No Prado Velho dos anos 1950 – onde os elegantes apreciavam corridas de cavalos – formou-se a ocupação mais famosa de Curitiba, a favela do Capanema. Tinha 3 mil moradores, 700 famílias e metia pavor. O poder público "desfavelizou" a região em medos da década de 1970 – reurbanizando a área onde agora está o Jardim Botânico. Uma fileira de barracos, porém, se manteve em pé. Tinha nome – "Vila do Pinto", em alusão ao líder que controlava a venda de terrenos naquelas ribeiras.

Em 1996, os moradores promoveram um referendo popular e rebatizaram o reduto de 199 mil metros quadrados: "Vila das Torres". Tinha, afinal, se tornado uma comunidade, com 8,5 mil habitantes, um modelo positivo que fascina urbanistas dos quatro costados. Tempos depois, surgiria ali uma biblioteca com 6 mil livros, parte deles retirados do lixo; uma praça erguida pelos cidadãos; um museu comunitário; grupo de Agenda 21 e o mais importante Clube de Mães de toda a Região Metropolitana de Curitiba.

Medo de quê?

Em períodos de paz, teve cinema, restaurante para carrinheiros e seis times de futebol. As agremiações são um termômetro: quando a Torres vai mal, as equipes de pelada se dissolvem e deixam de ocupar o campinho, nos fundos da PUC. No momento, sem futebol.

Com a nova crise da Vila Torres, é como se uma borracha tivesse sido passada no movimento social. Um desmentido. "Sinto muito. Temos medo", dizem homens e mulheres que se apresentam como reféns e pedem para não dar entrevista. "Não posso ir nem na casa dos meus netos", afirma um. "Temos que dar uma volta enorme, passar por dentro da PUC e rezar para dar tudo certo na travessia", relata outro. "Acabou a liberdade", completa mais um anônimo.

"Ponha aí que a Vila Torres está dividida entre a Turma de Baixo [atrás da PUC] e a Turma de Cima [avizinhada da Avenida das Torres]". A pichação num muro confirma a grita geral.

A rua principal da comunidade – a Manoel Martins de Abreu – virou uma fronteira. Chamam-na de "Linha Vermelha". Leva do melhor ao pior dos mundos. Nela circulam os "soldadinhos", adolescentes, não raro armados, olheiros a serviço dos traficantes. Julgam ser heróis, mas são meros entregadores de crack e maconha. Mal sabem do referendo de 1985. Da praça. Da biblioteca. Se isso não é guerra, guerra o que é?

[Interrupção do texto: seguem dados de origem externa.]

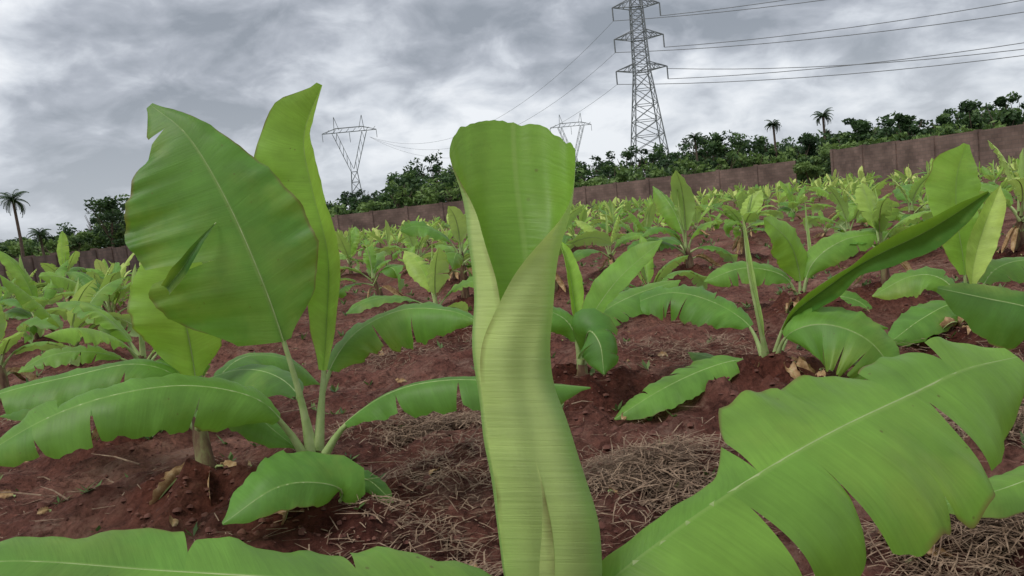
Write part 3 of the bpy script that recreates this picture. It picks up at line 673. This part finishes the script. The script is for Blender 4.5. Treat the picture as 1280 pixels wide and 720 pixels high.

O bandido e o policial: "Quem é quem?"

A cada nova crise na Vila das Torres, ganha força a versão de que policiais e traficantes da região andam de braços dados. Formariam sociedade. Esse é o ponto. De vez em quando, os sócios se estranham, por causa da partilha do que cabe a cada um no comércio de drogas. Quem paga essa contabilidade mal feita é o seu João e a dona Maria. "Tem o dedo da polícia no meio", dizem esse e aquele, já apertando o passo ao ver a reportagem.

A frase funciona como segredo. Ou um pedido de socorro. "Todo mundo sabe que tem policial envolvido com o tráfico. Eles não têm interesse em acabar com isso porque enriquem aqui", protesta um morador. Impressionam os relatos de arbitrariedade dos fardados contra quem vive na região. A cúpula da PM diz desconhecer tais comportamentos. Esse é, com folga, o assunto mais delicado para todo e qualquer morador da vila. "Não temos confiança em chamar a polícia porque não sabemos se serão PMs honestos ou bandidos fardados que virão nos atender", resume um.

Em 2010, cinco policiais foram presos pelo Grupo de Atuação Especial de Combate ao Crime Organizado (Gaeco), do Ministério Público do Paraná, durante uma operação de combate ao tráfico de drogas na Vila Torres. Entre eles, um investigador da Polícia Civil. O coordenador do Gaeco, Leonir Batisti, ressalta que não pode antecipar se há investigações sobre isso. "Mas é um assunto que surge com frequência", admite.

O capitão da PM Cleverson Biagini, responsável por coordenar a segurança da Vila Torres, afirma a versão clássica: a briga entre as facções criminosas é a causadora daviolência histórica na região. "Estamos intensificando a segurança na localidade, com aumento de patrulhamento e também organizando operações especiais."

Salienta que, sozinha, a PM é incapaz de diminuir a criminalidade. "É preciso ação de todo o poder público, com projetos sociais e educacionais". Afirma desconhecer que qualquer policial esteja envolvido com o tráfico de drogas na localidade.